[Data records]

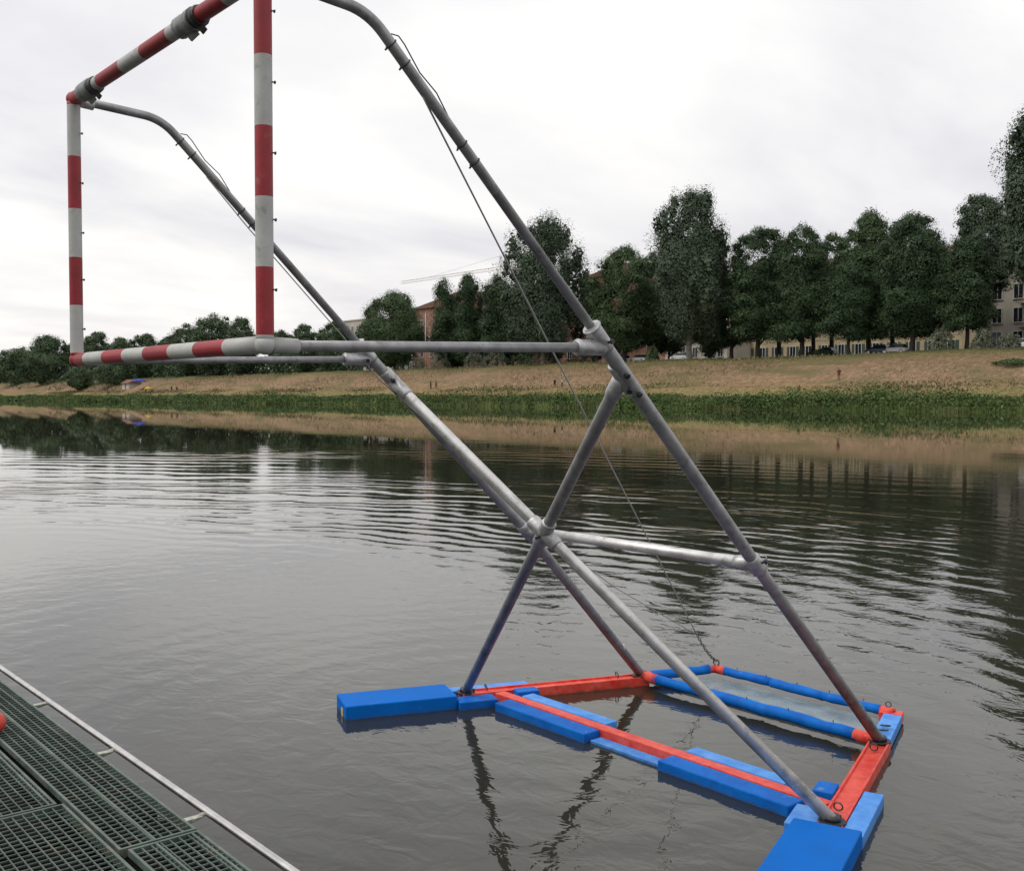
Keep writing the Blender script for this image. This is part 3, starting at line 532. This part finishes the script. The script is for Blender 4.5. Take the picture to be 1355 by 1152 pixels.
# ------------------------------------------------------------------ cars parked on the bank top
def car(px, X, colname, col, label, ang=math.pi/2):
    c = atX(px, 470, X); o = empty('parked_car', (c.x, c.y, gz(X)), label, 'car', 'cars parked behind the trees'); o.rotation_euler.z = ang
    pm = mat(colname+'_car_paint', col, .25, 0, .04, 2)
    sec = [(-2.1, .35, .62, .80), (-2.0, .3, .85, .84), (-1.2, .28, .93, .86), (.9, .28, .95, .86), (1.9, .3, .78, .82), (2.12, .36, .6, .76)]
    vs = []; fs = []
    for x, zb_, zt, hw in sec: vs += [(x, -hw, zb_), (x, -hw*1.0, zt-.12), (x, -hw*.9, zt), (x, hw*.9, zt), (x, hw, zt-.12), (x, hw, zb_)]
    for i in range(5):
        for j in range(6): fs.append((i*6+j, i*6+(j+1) % 6, (i+1)*6+(j+1) % 6, (i+1)*6+j))
    fs += [tuple(range(5, -1, -1)), tuple(range(30, 36))]
    m = MB(); m.add(vs, fs); m.build('body', pm, o, .04)
    cb = [(-1.75, .94, .74), (-1.35, 1.42, .62), (.25, 1.44, .62), (1.05, .94, .74)]
    vs = [];
    for x, z, hw in cb: vs += [(x, -hw, z), (x, hw, z)]
    m = MB(); m.add(vs+[], [(0, 1, 3, 2), (4, 5, 7, 6), (0, 2, 4, 6), (1, 7, 5, 3)]); m.build('window', MT['glass'], o)
    m = MB(); m.box(-1.33, .24, -.63, .63, 1.425, 1.475); m.build('roof', pm, o, .02)
    for sx in (-1.3, 1.32):
        for sy in (-1, 1):
            m = MB(); m.tube([(sx, sy*.66, .32), (sx, sy*.87, .32)], .32, 16); wo = m.build('wheel', MT['bolt'], o); m = MB(); m.tube([(sx, sy*.872, .32), (sx, sy*.885, .32)], .19, 12); m.build('rim', MT['metal_b'], wo)
    for sy in (-1, 1):
        m = MB(); m.ball((2.05, sy*.58, .64), .12, 10, 6, 0, (.5, 1.2, .7)); m.build('headlight', MT['frame'], o)
for a in [(822, 150, 'white', (.75, .75, .73), 'white parked car, left one of the pale cars under the big poplar'), (846, 151, 'ivory', (.72, .70, .62), 'pale parked car just left of the big poplar trunk'), (901, 150, 'silver', (.6, .6, .6), 'silver parked car right beside the big poplar trunk'),
          (1163, 151, 'navy', (.02, .03, .06), 'dark blue parked car between the chestnut trunks'), (1185, 151, 'pearl', (.6, .6, .58), 'light grey parked car left of the broad chestnut trunk'), (1092, 153, 'green', (.03, .06, .05), 'dark green parked car left of the lower dark tree trunk'), (1352, 150, 'chalk', (.75, .75, .75), 'white parked car cut by the right edge')]:
    car(a[0], a[1], a[2], a[3], a[4])

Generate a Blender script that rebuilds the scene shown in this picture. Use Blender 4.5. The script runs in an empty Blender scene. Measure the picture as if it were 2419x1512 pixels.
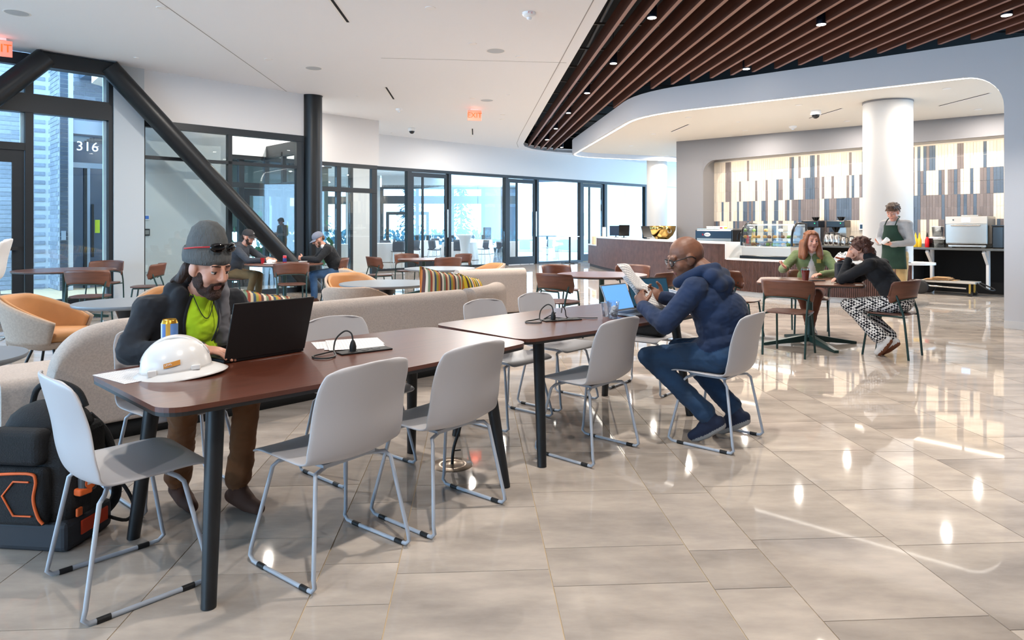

# Given request:
Transcribe the full listing above exactly, with the images removed.

# Answer for the task:
Keep writing the Blender script for this image. This is part 3, starting at line 532. This part finishes the script. The script is for Blender 4.5. Take the picture to be 1355 by 1152 pixels.
# ------------------------------------------------------------------ cars parked on the bank top
def car(px, X, colname, col, label, ang=math.pi/2):
    c = atX(px, 470, X); o = empty('parked_car', (c.x, c.y, gz(X)), label, 'car', 'cars parked behind the trees'); o.rotation_euler.z = ang
    pm = mat(colname+'_car_paint', col, .25, 0, .04, 2)
    sec = [(-2.1, .35, .62, .80), (-2.0, .3, .85, .84), (-1.2, .28, .93, .86), (.9, .28, .95, .86), (1.9, .3, .78, .82), (2.12, .36, .6, .76)]
    vs = []; fs = []
    for x, zb_, zt, hw in sec: vs += [(x, -hw, zb_), (x, -hw*1.0, zt-.12), (x, -hw*.9, zt), (x, hw*.9, zt), (x, hw, zt-.12), (x, hw, zb_)]
    for i in range(5):
        for j in range(6): fs.append((i*6+j, i*6+(j+1) % 6, (i+1)*6+(j+1) % 6, (i+1)*6+j))
    fs += [tuple(range(5, -1, -1)), tuple(range(30, 36))]
    m = MB(); m.add(vs, fs); m.build('body', pm, o, .04)
    cb = [(-1.75, .94, .74), (-1.35, 1.42, .62), (.25, 1.44, .62), (1.05, .94, .74)]
    vs = [];
    for x, z, hw in cb: vs += [(x, -hw, z), (x, hw, z)]
    m = MB(); m.add(vs+[], [(0, 1, 3, 2), (4, 5, 7, 6), (0, 2, 4, 6), (1, 7, 5, 3)]); m.build('window', MT['glass'], o)
    m = MB(); m.box(-1.33, .24, -.63, .63, 1.425, 1.475); m.build('roof', pm, o, .02)
    for sx in (-1.3, 1.32):
        for sy in (-1, 1):
            m = MB(); m.tube([(sx, sy*.66, .32), (sx, sy*.87, .32)], .32, 16); wo = m.build('wheel', MT['bolt'], o); m = MB(); m.tube([(sx, sy*.872, .32), (sx, sy*.885, .32)], .19, 12); m.build('rim', MT['metal_b'], wo)
    for sy in (-1, 1):
        m = MB(); m.ball((2.05, sy*.58, .64), .12, 10, 6, 0, (.5, 1.2, .7)); m.build('headlight', MT['frame'], o)
for a in [(822, 150, 'white', (.75, .75, .73), 'white parked car, left one of the pale cars under the big poplar'), (846, 151, 'ivory', (.72, .70, .62), 'pale parked car just left of the big poplar trunk'), (901, 150, 'silver', (.6, .6, .6), 'silver parked car right beside the big poplar trunk'),
          (1163, 151, 'navy', (.02, .03, .06), 'dark blue parked car between the chestnut trunks'), (1185, 151, 'pearl', (.6, .6, .58), 'light grey parked car left of the broad chestnut trunk'), (1092, 153, 'green', (.03, .06, .05), 'dark green parked car left of the lower dark tree trunk'), (1352, 150, 'chalk', (.75, .75, .75), 'white parked car cut by the right edge')]:
    car(a[0], a[1], a[2], a[3], a[4])

Generate a Blender script that rebuilds the scene shown in this picture. Use Blender 4.5. The script runs in an empty Blender scene. Measure the picture as if it were 2419x1512 pixels.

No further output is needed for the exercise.